Ce XXI° siècle est caractérisé par une abondance du capital accumulé, d’abord dans les entreprises américaines qui sont maintenant surcapitalisées et sous-endettées alors qu’elles manquaient cruellement de capitaux au siècle précédent (M3-M2 représentait encore moins de 15 % du PIB en 1997), et ensuite dans le patrimoine des Américains (en immobilier et en valeurs mobilières) grâce au niveau très élevé de productivité des entreprises et des administrations.
Les taux d’intérêt devraient donc être à un niveau relativement bas (à condition que l’inflation soit jugulée) et la courbe des taux devrait être très plate car la Fed ne doit maintenir ses taux à un niveau relativement élevé pour ne pas laisser l’inflation repartir.
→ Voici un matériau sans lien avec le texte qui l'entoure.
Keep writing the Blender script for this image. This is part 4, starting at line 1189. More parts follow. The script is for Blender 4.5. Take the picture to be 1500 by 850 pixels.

Dans ces conditions les membres du FOMC devraient éviter les variations de grande ampleur qui ont été nécessaires pour faire baisser l’inflation depuis 1980.
Les taux de référence devraient donc fluctuer durablement dans les bandes restreintes définies ci-dessus.
Cependant, des considérations stratégiques et le comportement plus ou moins rationnel des consommateurs et des marchés introduisent des risques et une volatilité dangereuse dans un monde très ouvert et interdépendant maniant des masses de capitaux considérables à tout moment.
Ce nouveau paradigme durera tant que les prix des produits exportés par les pays émergents asiatiques procureront un avantage important dans les pays développés où il permettent de contenir l’inflation.